Canonical
on 17 May 2010
Due to the weather and the layout of the hotel grounds at the Ubuntu Developer Summit for 10.10.10 (Maverick Meerkat) it was impossible to take the group photo outside and from above (which I prefer). The next best place was the auditorium in which the daily plenary's took place. Unfortunately the room is quite wide and my 24mm objective didn't fit the bill (it was quite dark as well).
I decided to try creating multiple photos and stitch them together....note that the last time I made a stitched image was 13 years ago. I went into this assuming that there would be some Gimp plugin that would take of it, albeit with a lot of post-processing on my part.
Before I started Hugin I had no idea what to expect. What I discovered is that the interface is a bit complex and could definitely use some design love but the results the app produces are top-notch. The "Assistant" tab caught my eye so I tried that.
First, I used it to load my photos.
When finished a preview image is displayed with, among other toolbar buttons, a row of buttons just above the stitched image which allows to toggle the view of each image in the series. Very helpful if you aren't sure which images work best.
I used 10 16bit TIFF files at 12MP (34.5MB per image) and I ran all this on my Lenovo X60s so it took about 7 minutes to get this far. I was impressed with the speed, expecting it to take much longer considering the amount of data I fed it.
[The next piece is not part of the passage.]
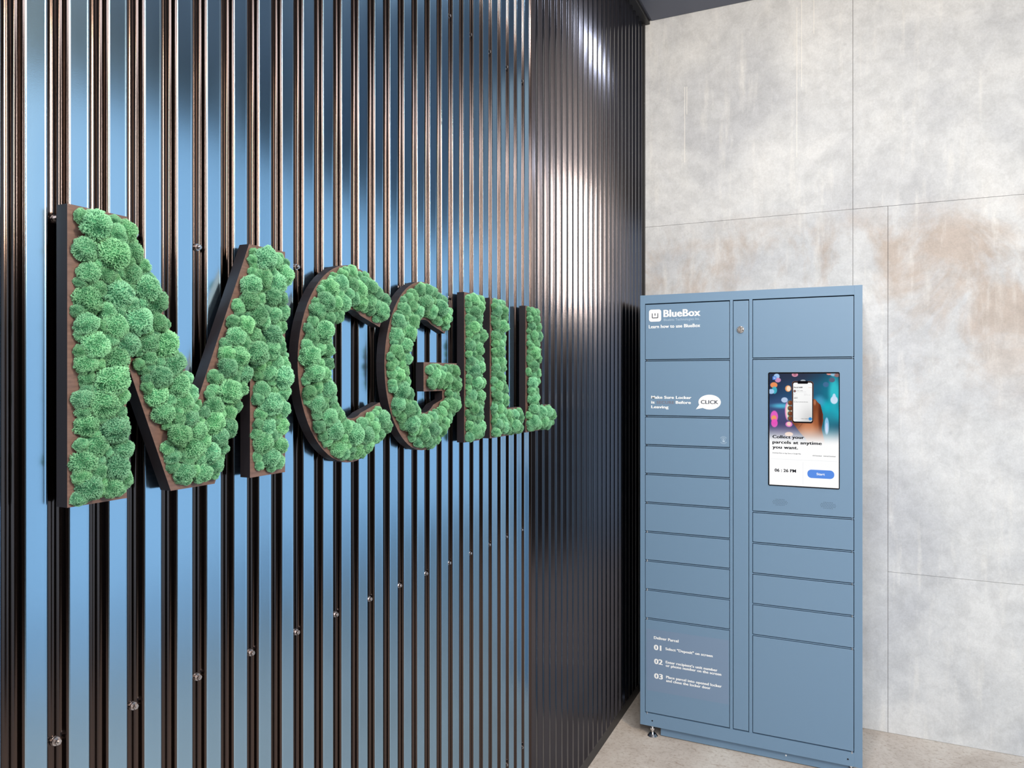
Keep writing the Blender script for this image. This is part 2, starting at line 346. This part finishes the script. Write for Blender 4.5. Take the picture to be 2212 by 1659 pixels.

The Assistant did a lot but I still wasn't happy with the results so I closed the preview and searched for answers. I arrived at the Optimizer tab by simply going through all the tabs one by one (design needed!) until I found something which seemed to promise to do everything for me. Honestly, the interface is full of things I had no clue about. If I knew how it worked I am sure I could suggest some improvements.